3. What is your favorite scene from The Sweetness at the Bottom of the Pie?

4. With her excessive interest in poisons and revenge, it’s no surprise that Flavia is fascinated, not scared, as she watches the stranger die in her garden. In your view, is her dark matter-of-factness more refreshing or disturbing?

5. Flavia reminds us often about Harriet, the mother she never knew, and has many keepsakes that help her imagine what she was like. Do you think the real Harriet would have fit into Flavia’s mold?

6. Flavia’s distance from her father, the Colonel, is obvious, yet she loves him all the same. Does their relationship change over the course of the novel in a lasting way? Would Flavia want it to?

7. Through Flavia’s eyes what sort of a picture does Alan Bradley paint of the British aristocracy?

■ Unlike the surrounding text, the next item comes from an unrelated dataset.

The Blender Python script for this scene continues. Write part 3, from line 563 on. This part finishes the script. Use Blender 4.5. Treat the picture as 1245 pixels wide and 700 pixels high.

Think as well about how appearances aren’t always reality, as with the borderline bankruptcy of Flavia’s father and Dr. Kissing.

8. Discuss the meaning (or meanings) of the title The Sweetness at the Bottom of the Pie.

9. What twists in the plot surprised you the most?

10. Buckshaw, the estate, is almost a character in its own right here, with its overlarge wings, hidden laboratory, and pinched front gates. Talk about how Bradley brings the setting to life in this novel—not only Buckshaw itself, but Bishop’s Lacey and the surrounding area.

11. What does Flavia care about most in life? How do the people around her compare to her chemistry lab and books?

12. Like any scientist. Flavia expects her world to obey certain rules, and seems to be thrown off kilter when surprises occur. How much does she rely on the predictability of those around her, like her father and her sisters, in order to pursue her own interests (like solving the murder)?